Friday 13 December 2019

Words, clouds, lists, material

I learned a technique a few years ago. It's not a particularly secret or innovative mode of behaviour, but because it was explicitly taught to me by a group facilitator and our collective temporally-conscious inputs as group members at one of the many support groups I've attended in the Big Smoke, it holds a special place in my hippocampus (or wherever it is that long-term memories are stored; I know and remember that it's not Broca's area).

Anyway all you need is a 1 pen, 2 paper, 3 the capacity to write lines & words, and 4 a meticulous, obsessive, goal-driven personality that constantly bombasts you with curious ideas that seldom mesh together except in the nether realm, like a series of bad staccato notes slightly off-tune from one another, written on the walls of an empty, desolate, and capitalistically barren grand piano ballroom - think a mix of Mr. Kalorium's Lonely Western Shoppe and a dusty composer's den. That or an automaton who can do it for you.

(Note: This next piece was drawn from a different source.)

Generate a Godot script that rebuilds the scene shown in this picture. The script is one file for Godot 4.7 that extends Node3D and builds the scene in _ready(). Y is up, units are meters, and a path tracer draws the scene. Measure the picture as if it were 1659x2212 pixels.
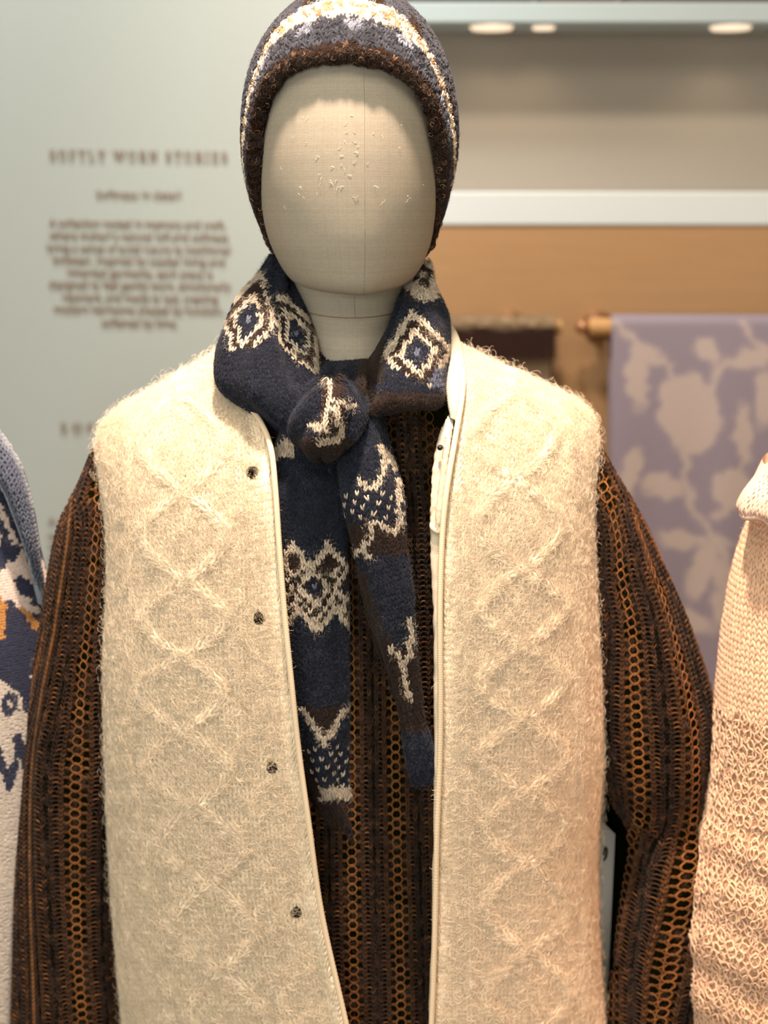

If you meet only 3/4 requirements for the technique, that's okay: you might get some benefit out of it just the same, but beyond the 50% and I make zero claims as to the efficacy of this technique for countering boredom and the growing unease at the lack of balance between your ego and your id.

You make lists.
It doesn't matter when.
This is a list.
But it's a faiku.
And then you cross off things that are done.
Again it doesn't matter when but convention seems to indicate that it's a good idea to cross something off at the end of the day, or, if you're feeling bold & disorganized like I sometimes just am, at the end of the week, fortnight, month, and - do I dare dream - the end of the year.

Anyway that's the technique that I claim as my own to make me feel like I accomplished something during some of my downspiral, Laura days. Remember her, reader?

Drawing art seems to help, too, just don't go submitting your *ahem* early works to OCAD anytime soon or else I might have some competition for my loosely abstract representation of what it's like to be a materialist obsessed with sounding cool in english. Or like, whatever, man.